My 13 year old daughter calls me a nerd regularly, but it's wrapped in humor and a respect for my love for learning. She asked me one question, what type of books do you like? Although the book she bought for me did not fall into the categories I mentioned , she told me after she read the summary, she knew it was perfect for me.
I enjoy informative books that provide knowledge, but there is nothing like a well written story that the reader can relate to. It's always a pleasant surprise when you connect with a story, and then you discover it is based on a true story. The story is about a man on a spiritual journey, traveling by foot on the Road to Santiago in Spain. He is in search of his sword, something he failed to receive months before because of his perceived failure. He has to pass tests as his guide teaches him lessons about slowing down, being fully present, and self awareness. There was emphasis placed on the need for him to know how he would use his sword before he would find it, and it made me think of the parallel in my own life.
Although I had a successful career where I was receiving promotions, a loving husband, healthy children, and amazing friends, I always felt like something was missing. I went through a vicious cycle where I wondered what I was doing with my life. I was sowing, serving, and volunteering, but I still lacked a sense of purpose. I had a strong desire to know my purpose, why was I placed on this earth? When I went from wondering to seeking, there were several situations that happened that made me think that I "found it." Those situations always ended in disappointment.
This search did not lead me to a specific place or thing, but it definitely exposed my areas of weakness, insecurity, and it exposed my tendency to play it safe. I also learned that the thing that was driving me to know was selfish ambition. I had not thought beyond myself, which meant once I "found it," it would have led to another journey of discovery without much use. I would have been able to say I knew, but the likelihood of me using it, and especially for others, would be slim. It would have been discarded in my bucket of knowledge, accomplishments, trophies, and accolades - devalued and wasted.

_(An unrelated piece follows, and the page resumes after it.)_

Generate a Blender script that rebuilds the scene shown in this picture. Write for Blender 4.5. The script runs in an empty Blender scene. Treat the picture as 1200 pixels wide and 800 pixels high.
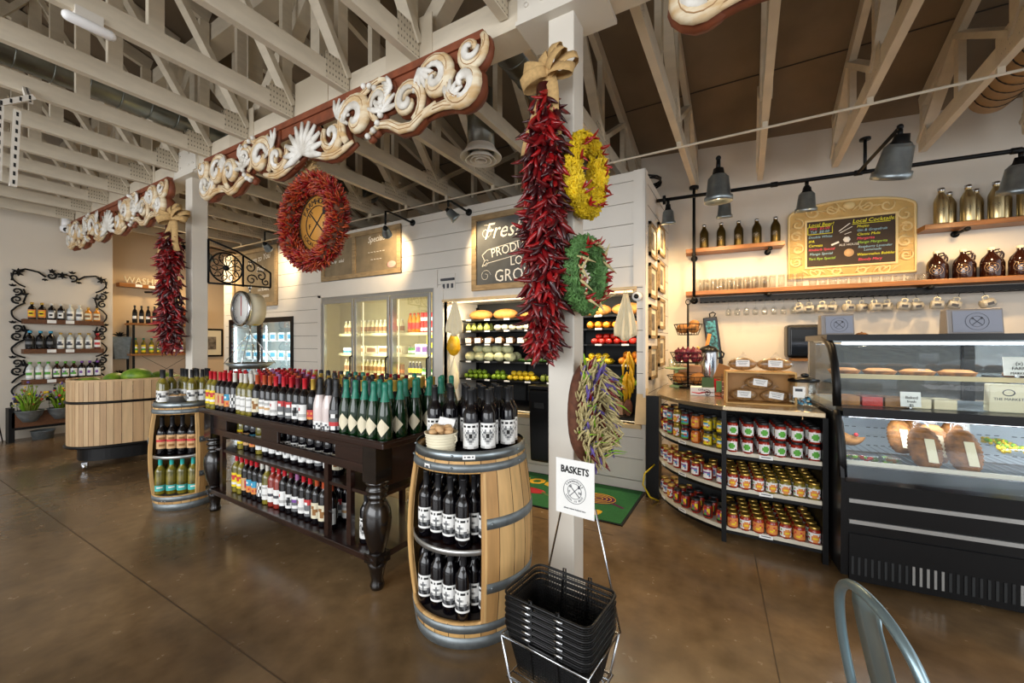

It was work and it was through traveling my own Road to Santiago that I would learn that it was less about knowing my purpose, and more about the people I would serve once I knew. It was less about where I was trying to arrive, and more about being present on the road and the lessons I would learn. Just like the story's character, the fog lifted and the path became more clear when my desire to use what I found became more important than finding it.

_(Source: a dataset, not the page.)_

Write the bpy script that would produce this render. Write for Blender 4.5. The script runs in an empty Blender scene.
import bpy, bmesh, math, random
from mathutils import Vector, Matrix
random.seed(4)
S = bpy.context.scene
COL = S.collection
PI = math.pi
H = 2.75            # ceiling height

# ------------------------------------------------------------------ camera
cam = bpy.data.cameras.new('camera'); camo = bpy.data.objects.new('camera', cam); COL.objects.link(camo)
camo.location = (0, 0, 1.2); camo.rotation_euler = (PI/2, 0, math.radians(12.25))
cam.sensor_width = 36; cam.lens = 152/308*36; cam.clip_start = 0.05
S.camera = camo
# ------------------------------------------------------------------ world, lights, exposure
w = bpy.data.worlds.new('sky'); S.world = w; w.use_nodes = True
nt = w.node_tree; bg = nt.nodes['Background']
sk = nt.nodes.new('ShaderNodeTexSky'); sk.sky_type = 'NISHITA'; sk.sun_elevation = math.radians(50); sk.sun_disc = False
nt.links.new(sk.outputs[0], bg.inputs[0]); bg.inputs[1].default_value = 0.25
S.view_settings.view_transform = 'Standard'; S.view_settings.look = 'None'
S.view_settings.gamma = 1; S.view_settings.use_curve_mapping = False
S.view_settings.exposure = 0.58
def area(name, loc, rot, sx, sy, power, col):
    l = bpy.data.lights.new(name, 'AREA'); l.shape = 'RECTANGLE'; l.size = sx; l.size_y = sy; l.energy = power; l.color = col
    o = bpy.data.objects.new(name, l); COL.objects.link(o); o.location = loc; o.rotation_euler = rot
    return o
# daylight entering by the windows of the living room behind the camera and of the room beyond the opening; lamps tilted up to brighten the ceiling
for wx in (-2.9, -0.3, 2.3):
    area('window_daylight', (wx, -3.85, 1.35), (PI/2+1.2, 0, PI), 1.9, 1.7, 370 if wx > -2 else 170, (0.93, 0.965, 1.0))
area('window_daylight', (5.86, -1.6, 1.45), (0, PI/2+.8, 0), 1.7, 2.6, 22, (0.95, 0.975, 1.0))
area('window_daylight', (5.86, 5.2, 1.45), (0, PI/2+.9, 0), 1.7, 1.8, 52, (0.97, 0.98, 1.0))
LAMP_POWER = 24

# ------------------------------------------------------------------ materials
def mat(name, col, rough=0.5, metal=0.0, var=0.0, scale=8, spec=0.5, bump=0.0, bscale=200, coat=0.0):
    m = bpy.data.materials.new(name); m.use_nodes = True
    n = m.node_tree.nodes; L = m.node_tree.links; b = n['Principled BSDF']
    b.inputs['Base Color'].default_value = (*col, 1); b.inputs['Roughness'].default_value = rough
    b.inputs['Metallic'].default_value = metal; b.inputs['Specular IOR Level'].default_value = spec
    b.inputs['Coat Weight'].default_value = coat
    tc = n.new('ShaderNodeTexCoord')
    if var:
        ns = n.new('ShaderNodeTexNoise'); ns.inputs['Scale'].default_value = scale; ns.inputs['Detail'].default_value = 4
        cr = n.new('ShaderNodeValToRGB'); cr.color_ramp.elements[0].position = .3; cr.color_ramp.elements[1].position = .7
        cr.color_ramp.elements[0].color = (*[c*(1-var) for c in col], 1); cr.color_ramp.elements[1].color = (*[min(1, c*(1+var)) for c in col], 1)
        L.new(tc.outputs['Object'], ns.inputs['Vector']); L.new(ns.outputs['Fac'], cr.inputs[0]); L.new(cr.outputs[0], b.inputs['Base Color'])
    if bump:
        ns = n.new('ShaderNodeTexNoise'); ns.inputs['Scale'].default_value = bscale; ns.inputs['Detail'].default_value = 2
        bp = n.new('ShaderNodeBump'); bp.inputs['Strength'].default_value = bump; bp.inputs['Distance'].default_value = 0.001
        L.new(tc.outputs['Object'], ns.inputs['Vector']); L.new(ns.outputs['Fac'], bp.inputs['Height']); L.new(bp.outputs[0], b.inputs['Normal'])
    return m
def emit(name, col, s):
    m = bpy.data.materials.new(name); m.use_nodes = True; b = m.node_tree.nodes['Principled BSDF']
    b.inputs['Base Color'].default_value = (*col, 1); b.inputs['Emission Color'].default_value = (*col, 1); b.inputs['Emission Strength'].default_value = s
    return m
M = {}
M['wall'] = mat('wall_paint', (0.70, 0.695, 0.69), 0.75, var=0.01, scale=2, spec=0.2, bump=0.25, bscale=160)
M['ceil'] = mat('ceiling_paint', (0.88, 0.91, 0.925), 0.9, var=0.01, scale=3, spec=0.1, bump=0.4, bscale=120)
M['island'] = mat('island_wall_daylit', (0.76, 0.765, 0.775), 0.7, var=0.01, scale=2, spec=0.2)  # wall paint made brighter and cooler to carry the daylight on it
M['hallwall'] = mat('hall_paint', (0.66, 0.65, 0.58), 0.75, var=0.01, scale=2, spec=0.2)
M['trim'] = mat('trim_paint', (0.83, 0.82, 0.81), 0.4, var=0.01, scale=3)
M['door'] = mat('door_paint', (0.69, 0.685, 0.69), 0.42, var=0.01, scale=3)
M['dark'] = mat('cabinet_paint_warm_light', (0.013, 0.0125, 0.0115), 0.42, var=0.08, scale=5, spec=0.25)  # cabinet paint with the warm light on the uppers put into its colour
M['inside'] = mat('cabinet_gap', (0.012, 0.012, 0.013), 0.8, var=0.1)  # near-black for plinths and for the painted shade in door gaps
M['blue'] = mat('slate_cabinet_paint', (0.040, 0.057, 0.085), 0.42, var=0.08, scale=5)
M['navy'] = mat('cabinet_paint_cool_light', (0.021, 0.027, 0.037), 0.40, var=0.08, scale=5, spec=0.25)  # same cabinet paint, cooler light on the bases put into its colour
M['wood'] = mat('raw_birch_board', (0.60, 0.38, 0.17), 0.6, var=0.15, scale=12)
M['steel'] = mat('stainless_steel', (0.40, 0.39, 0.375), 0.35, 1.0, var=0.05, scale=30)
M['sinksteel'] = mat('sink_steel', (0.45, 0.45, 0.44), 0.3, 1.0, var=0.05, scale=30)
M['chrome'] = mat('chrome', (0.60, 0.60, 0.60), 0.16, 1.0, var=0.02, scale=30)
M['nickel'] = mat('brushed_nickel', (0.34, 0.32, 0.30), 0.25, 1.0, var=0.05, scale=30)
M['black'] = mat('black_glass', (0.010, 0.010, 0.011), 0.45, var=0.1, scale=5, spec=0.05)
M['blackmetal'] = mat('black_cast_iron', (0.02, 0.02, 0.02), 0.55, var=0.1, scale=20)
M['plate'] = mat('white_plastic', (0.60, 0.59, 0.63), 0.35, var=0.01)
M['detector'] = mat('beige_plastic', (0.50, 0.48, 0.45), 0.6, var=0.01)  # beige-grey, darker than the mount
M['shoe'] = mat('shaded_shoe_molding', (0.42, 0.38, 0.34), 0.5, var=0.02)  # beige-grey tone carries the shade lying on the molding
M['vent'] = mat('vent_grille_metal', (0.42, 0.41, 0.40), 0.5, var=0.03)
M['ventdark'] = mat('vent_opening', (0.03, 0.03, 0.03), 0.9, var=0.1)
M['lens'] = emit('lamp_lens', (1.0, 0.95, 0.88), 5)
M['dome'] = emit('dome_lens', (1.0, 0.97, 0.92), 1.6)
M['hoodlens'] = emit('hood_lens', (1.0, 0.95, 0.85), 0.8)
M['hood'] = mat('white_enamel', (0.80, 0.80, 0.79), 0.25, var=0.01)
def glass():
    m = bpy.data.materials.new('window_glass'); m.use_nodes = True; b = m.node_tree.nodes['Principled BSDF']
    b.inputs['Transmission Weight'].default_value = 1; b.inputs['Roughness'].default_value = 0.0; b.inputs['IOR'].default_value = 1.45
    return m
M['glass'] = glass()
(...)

It was like reading about myself because his journey mirrored mine; selfish ambition, self-awareness and growth, experiencing unconditional love (from God), which moved him along his journey. Some parts of the walk he had a guide, but the biggest transitions and victories happened alone. When he finally found his sword, just like his guide said, his biggest challenge and accomplishment would be leading someone else on the road. I cannot tell you if he physically took anyone, but writing the story and continuing to be an author is how Paulo Coelho used his experience, his journey, his story, to impact the masses.
If your why does not expand past yourself and your immediate family, you are thinking too small. Why do you want to know your purpose? Why do you want to open the business or become wealthy? What is the motive behind that big dream? If you want the sword just to say you found it, you are limiting yourself and the tool's use will not be maximized. Before you start the new thing, open the business, or jump into the deep, assess your why. The only thing that will sustain you when things get difficult and you hear no more than you expected, is a why that is bigger than yourself.
The Pilgrimage reminded me of why I started Mom Dreams and why I wrote the book because it is easy to get lost and lose sight of purpose in the midst of doing. The doing is not just what I do in Mom Dreams, the doing is everyday life. There were multiple roads mentioned in the book, and although I was victorious in finding my sword on The Road to Santiago, I am now learning what it means to guide people to their own sword. It is difficult, it can be tiring, but it is worth it. There is not one accomplishment that will truly make you feel like you have arrived. There will always be a new road to travel, and a new lesson to learn. You will experience true fulfillment when you have learned to share your experience with others, the ones that understand your voice, so that they can find their way.
You do not need my recognition, but well done Paulo Coelho.
"The good fight is the one that's fought in the name of our dreams. When we're young and our dreams first explode inside us with all of their force, we are very courageous, but we haven't yet learned how to fight. With great effort, we learn how to fight, but by then we no longer have the courage to go into combat. So we turn against ourselves and do battle within. We become our own worst enemy. We say that our dreams were childish, or too difficult to realize, or the result of our not having known enough about life. We kill our dreams because we are afraid to fight the good fight."